> **WHAT YOU SHOULD DO**: Starting at the first line of the data below, retype every line up to and including the one containing "SUN_AZ, SUN_EL = 16.0, 18.5".

++++ GIVEN INFORMATION ++++

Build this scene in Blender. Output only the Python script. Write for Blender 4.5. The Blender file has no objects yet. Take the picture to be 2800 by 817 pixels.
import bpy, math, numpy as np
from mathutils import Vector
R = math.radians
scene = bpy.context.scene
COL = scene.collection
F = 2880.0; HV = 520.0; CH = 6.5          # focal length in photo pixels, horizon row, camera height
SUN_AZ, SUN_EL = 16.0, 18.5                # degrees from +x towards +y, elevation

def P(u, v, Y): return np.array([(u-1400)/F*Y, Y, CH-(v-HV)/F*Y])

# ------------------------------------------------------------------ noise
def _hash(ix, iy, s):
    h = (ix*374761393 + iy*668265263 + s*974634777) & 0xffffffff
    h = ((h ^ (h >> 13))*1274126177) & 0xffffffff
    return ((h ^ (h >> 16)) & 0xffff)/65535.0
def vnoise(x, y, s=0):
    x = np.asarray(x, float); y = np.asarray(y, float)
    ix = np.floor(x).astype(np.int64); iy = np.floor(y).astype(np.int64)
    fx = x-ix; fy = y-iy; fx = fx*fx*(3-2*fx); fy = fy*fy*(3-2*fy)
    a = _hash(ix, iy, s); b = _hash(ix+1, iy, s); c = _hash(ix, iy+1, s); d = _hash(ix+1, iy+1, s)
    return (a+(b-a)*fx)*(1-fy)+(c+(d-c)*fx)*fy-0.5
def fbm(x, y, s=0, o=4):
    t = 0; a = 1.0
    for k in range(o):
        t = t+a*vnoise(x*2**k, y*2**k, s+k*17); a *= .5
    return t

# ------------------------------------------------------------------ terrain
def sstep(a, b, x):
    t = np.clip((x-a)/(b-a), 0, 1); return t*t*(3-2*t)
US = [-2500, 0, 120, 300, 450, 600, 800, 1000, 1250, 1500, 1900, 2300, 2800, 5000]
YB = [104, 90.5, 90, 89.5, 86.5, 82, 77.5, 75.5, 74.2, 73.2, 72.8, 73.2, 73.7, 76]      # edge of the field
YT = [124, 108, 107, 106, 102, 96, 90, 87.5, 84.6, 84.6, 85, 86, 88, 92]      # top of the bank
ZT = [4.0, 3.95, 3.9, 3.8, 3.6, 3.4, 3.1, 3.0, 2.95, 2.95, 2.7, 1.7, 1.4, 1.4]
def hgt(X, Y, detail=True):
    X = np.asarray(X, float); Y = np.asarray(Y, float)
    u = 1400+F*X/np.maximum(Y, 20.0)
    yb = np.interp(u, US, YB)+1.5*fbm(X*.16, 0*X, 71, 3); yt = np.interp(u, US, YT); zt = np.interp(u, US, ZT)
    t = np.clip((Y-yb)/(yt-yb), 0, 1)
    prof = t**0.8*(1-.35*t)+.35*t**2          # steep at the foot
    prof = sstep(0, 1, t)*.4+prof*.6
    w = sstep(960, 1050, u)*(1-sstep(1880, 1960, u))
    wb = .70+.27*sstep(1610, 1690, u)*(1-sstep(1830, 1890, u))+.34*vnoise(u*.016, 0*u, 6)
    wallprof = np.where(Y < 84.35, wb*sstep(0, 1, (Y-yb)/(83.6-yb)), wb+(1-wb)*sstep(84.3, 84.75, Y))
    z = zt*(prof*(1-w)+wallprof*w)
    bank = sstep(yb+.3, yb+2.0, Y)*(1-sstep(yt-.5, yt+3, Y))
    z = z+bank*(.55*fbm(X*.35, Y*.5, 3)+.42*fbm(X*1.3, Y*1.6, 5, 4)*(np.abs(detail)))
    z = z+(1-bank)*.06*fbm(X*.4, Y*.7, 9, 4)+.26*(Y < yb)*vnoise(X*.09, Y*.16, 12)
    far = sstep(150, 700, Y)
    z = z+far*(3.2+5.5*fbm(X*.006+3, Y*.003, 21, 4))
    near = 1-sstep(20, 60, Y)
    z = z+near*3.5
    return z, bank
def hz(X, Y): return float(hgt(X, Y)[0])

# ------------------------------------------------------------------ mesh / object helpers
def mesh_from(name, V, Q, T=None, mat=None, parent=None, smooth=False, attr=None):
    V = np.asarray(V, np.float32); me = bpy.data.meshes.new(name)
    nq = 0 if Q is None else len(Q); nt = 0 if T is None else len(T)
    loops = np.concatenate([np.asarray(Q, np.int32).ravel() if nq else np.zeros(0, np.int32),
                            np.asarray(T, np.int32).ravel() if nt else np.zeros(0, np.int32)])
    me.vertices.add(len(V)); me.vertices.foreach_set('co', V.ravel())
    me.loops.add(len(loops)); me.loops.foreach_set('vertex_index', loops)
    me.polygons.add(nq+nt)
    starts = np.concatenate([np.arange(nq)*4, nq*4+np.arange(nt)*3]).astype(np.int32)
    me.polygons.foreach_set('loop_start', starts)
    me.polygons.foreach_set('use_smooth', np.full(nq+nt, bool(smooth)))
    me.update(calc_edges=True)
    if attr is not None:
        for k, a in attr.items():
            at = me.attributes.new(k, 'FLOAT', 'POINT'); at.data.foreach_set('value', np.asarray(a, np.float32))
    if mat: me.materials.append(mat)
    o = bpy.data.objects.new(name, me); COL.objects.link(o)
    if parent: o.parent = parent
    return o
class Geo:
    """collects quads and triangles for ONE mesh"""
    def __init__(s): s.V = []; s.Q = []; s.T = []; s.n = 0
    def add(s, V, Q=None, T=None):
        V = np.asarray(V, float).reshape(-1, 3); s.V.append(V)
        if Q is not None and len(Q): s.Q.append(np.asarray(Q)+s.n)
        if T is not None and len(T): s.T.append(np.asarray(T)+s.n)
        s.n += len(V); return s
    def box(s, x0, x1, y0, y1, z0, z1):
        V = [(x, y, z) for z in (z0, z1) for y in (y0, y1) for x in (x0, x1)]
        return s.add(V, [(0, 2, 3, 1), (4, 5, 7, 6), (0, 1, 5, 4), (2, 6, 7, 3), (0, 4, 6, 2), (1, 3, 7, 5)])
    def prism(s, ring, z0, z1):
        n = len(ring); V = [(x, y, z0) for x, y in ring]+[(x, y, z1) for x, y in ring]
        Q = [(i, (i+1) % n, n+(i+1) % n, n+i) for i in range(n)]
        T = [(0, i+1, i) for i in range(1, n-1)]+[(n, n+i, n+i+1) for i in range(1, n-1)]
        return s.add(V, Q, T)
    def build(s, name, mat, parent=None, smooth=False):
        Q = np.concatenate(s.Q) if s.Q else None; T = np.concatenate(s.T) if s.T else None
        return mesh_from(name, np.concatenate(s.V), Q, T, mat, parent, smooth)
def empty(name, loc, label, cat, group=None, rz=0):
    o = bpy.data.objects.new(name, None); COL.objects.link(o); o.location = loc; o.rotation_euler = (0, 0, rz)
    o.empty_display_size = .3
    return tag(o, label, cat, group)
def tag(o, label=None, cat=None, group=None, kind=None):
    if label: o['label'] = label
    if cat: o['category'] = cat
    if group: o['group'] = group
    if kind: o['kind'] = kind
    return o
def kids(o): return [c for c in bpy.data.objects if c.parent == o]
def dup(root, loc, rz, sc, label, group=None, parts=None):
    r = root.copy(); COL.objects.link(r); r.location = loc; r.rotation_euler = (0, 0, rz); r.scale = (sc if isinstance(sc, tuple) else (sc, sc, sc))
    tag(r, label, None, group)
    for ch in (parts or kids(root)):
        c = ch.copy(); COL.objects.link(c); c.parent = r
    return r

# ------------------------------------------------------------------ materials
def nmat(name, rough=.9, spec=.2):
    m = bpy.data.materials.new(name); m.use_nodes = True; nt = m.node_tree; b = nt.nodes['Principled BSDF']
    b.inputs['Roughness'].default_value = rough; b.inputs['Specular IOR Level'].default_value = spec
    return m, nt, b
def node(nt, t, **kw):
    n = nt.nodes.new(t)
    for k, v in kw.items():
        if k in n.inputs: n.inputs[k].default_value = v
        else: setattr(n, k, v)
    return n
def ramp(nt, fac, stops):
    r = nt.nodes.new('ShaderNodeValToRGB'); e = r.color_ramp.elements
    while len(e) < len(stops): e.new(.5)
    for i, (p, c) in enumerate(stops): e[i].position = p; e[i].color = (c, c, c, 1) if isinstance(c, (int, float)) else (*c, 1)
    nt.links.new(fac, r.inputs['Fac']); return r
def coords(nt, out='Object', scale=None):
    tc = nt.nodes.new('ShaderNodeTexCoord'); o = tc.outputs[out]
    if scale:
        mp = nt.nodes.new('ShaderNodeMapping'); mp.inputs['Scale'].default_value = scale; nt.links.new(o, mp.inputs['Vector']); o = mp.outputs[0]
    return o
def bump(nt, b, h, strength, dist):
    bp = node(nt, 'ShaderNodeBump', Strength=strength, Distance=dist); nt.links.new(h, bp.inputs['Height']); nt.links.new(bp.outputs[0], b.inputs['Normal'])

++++

> **ANSWER FOR THIS EXERCISE**:
Build this scene in Blender. Output only the Python script. Write for Blender 4.5. The Blender file has no objects yet. Take the picture to be 2800 by 817 pixels.
import bpy, math, numpy as np
from mathutils import Vector
R = math.radians
scene = bpy.context.scene
COL = scene.collection
F = 2880.0; HV = 520.0; CH = 6.5          # focal length in photo pixels, horizon row, camera height
SUN_AZ, SUN_EL = 16.0, 18.5                # degrees from +x towards +y, elevation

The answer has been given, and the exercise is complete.